The Trouble With Affiliates
Briefly

The Trouble With Affiliates
"In the end, Disney did the right thing. Monday's decision to give Jimmy Kimmel his talk show back, less than a week after putting it on ice in the wake of government threats, was a rare bright spot in a year that has seen one major corporation or institution after another surrender to demands from the Trump White House and its acolytes."
"But while Kimmel is once again telling jokes on ABC, not everyone in America has been able to see his show when it airs on TV because of a boycott from two of the network's major affiliate groups, Nexstar and Sinclair. While Sinclair will return Kimmel's show to its stations tonight, Sinclair announced, and there's a good chance Nexstar will at some point, maybe even relatively soon, the whole dispute has underscored something that's been evident for years now: The relationship between the broadcast networks and their affiliates is due for a major restructuring."

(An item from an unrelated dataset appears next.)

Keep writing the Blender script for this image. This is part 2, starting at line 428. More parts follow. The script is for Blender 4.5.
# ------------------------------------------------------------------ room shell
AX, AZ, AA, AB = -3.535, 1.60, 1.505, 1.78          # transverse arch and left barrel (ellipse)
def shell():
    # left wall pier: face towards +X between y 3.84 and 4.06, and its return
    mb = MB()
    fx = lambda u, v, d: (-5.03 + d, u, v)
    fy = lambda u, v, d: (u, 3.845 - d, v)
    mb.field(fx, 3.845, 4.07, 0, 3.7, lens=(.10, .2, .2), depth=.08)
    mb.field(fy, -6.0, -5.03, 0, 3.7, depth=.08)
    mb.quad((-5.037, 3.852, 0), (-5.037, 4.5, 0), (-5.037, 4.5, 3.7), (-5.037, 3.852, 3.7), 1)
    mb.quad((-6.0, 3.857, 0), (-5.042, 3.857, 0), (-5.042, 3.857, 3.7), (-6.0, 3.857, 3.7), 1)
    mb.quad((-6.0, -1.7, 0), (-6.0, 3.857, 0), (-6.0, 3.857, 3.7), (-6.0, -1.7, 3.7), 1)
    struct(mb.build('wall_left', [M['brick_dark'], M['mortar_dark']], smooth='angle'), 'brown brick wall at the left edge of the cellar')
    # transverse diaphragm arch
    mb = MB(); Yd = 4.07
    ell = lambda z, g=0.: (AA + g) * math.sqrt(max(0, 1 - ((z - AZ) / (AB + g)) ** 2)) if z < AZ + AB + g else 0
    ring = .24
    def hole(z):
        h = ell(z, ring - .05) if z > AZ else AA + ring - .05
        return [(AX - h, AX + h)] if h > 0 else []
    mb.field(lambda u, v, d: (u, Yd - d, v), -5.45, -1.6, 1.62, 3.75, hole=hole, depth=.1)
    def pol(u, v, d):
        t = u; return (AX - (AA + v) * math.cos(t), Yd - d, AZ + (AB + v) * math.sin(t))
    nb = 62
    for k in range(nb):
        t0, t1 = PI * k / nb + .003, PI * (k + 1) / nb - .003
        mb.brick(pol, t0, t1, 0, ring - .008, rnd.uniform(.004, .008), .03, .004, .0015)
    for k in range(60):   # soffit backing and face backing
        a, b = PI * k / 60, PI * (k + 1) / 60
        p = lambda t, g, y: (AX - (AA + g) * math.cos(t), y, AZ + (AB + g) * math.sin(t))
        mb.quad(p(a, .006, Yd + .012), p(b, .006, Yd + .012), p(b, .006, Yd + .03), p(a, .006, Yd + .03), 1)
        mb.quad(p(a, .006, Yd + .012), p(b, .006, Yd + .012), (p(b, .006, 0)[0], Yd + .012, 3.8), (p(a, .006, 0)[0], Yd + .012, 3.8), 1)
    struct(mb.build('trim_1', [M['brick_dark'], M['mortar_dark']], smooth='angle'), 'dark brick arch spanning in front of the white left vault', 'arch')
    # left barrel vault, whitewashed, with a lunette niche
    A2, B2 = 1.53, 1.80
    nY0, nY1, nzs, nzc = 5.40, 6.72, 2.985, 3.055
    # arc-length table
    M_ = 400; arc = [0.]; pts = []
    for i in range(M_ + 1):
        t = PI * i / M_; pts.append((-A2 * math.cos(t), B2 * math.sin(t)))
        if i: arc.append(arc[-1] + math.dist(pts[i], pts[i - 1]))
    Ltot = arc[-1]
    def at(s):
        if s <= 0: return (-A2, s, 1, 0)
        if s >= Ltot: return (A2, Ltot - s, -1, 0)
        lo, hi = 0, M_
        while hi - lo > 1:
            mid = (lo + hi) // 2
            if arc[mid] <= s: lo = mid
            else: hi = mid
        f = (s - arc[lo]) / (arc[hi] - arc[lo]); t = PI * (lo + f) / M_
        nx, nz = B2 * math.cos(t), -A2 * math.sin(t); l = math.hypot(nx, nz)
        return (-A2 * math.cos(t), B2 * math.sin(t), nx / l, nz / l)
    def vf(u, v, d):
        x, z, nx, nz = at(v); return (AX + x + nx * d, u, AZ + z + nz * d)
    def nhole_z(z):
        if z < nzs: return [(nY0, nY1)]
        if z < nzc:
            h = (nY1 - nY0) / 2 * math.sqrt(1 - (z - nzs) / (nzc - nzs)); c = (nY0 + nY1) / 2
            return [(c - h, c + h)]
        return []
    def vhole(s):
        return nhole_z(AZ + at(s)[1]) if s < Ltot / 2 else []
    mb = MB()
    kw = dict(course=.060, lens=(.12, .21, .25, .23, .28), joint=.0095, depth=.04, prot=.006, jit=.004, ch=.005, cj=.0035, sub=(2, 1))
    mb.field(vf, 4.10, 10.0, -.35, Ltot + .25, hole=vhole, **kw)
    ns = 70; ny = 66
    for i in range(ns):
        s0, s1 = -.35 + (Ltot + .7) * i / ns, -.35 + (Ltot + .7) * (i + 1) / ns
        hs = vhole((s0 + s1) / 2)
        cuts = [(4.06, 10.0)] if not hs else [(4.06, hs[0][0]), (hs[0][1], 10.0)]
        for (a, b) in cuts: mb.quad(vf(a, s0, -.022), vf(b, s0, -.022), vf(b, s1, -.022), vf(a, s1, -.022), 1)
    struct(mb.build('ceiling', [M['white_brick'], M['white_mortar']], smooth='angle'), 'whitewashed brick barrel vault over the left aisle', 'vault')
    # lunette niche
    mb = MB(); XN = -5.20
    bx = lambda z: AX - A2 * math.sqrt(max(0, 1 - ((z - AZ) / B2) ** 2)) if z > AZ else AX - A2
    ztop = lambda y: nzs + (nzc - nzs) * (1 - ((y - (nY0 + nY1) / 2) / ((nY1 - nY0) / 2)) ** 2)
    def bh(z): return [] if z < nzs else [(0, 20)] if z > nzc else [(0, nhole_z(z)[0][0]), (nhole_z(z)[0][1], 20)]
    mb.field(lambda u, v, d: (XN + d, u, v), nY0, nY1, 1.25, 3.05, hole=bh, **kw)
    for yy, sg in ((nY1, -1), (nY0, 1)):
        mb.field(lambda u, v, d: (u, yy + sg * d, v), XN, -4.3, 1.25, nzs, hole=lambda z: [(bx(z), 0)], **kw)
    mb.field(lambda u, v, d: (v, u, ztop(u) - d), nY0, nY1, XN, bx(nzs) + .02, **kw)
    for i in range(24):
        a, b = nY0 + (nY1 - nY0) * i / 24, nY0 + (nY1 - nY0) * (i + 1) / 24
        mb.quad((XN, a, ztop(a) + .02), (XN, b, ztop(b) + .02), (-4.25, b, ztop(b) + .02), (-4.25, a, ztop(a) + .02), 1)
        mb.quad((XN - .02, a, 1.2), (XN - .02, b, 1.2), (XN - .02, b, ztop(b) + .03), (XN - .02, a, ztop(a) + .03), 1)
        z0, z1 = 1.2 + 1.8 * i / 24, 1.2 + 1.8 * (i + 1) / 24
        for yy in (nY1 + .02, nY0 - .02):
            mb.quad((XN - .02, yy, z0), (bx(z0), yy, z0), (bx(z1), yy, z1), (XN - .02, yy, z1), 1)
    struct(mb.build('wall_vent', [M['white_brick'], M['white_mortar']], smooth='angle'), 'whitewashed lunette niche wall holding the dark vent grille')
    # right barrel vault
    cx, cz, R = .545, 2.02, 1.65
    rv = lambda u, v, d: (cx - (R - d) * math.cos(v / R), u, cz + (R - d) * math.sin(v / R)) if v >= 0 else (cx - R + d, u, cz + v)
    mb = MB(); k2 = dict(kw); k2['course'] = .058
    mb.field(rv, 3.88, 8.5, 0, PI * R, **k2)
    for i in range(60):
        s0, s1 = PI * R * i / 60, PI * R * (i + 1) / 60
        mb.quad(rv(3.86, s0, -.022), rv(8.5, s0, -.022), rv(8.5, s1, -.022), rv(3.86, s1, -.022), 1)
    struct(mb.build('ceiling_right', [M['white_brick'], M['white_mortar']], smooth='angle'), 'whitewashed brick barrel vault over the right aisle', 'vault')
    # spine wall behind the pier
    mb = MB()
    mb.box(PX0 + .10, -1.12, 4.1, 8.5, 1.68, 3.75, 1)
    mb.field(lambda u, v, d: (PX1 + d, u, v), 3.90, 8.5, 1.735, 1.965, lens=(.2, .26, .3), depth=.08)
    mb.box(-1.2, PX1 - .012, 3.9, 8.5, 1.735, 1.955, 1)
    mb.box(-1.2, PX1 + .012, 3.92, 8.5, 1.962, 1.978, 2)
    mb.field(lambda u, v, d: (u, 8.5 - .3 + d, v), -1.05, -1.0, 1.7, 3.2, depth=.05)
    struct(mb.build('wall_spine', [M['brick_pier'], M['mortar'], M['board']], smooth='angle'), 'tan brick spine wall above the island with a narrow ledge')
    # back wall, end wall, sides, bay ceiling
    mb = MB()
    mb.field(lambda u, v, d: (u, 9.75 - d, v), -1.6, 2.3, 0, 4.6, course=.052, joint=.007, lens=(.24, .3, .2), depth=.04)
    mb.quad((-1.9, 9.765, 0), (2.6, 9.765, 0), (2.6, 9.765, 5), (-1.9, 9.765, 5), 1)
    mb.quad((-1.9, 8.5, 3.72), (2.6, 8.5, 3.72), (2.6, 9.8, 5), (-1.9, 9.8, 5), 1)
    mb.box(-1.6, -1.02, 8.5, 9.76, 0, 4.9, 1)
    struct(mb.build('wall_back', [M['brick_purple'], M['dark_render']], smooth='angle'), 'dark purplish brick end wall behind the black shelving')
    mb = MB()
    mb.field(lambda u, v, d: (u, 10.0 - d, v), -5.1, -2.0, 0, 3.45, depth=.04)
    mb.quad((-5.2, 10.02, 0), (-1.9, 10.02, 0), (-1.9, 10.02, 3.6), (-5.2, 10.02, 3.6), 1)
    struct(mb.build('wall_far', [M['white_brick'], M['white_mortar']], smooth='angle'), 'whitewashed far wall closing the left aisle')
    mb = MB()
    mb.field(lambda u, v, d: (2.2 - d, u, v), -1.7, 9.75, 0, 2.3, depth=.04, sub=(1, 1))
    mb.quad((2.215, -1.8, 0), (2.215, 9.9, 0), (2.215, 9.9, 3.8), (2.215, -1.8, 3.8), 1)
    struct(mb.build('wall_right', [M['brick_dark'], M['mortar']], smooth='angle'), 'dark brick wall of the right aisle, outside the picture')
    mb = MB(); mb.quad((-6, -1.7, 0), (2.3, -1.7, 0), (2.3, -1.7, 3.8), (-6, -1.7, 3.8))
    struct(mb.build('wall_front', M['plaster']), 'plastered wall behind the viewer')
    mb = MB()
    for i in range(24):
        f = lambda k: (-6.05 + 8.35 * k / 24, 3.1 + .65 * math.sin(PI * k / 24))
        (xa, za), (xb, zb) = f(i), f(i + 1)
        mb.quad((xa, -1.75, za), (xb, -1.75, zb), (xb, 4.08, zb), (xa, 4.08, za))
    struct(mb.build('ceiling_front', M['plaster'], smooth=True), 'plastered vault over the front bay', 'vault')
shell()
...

"Much has changed in the TV world this century, but at its core, the way the Big Four (ABC, CBS, NBC, and Fox) get their programming to local American communities has remained pretty static for decades. Rather than directly deliver shows and events to viewers via a national feed, networks beam their programming to hundreds of TV stations throughout the country, which in turn send it out to local communities by transmitting it over public airwaves or by licensing it to cable companies to pipe it into your house. Even if you watch one of the networks digitally via something like YouTube TV, you're not getting your shows directly from the network: You're watching a version of your local affiliate station's feed."
Disney reinstated Jimmy Kimmel's show after temporarily pulling it following government threats, but many viewers still missed the program because major affiliates Nexstar and Sinclair boycotted it. Sinclair announced it will return the show to its stations, and Nexstar may follow, exposing deeper tensions between networks and affiliates. The Big Four networks still distribute programming by sending feeds to hundreds of local stations rather than broadcasting a single national feed. Local affiliates transmit over public airwaves or license signals to cable providers, and affiliates have long paid networks substantial sums for broadcast rights, driving the current economic friction.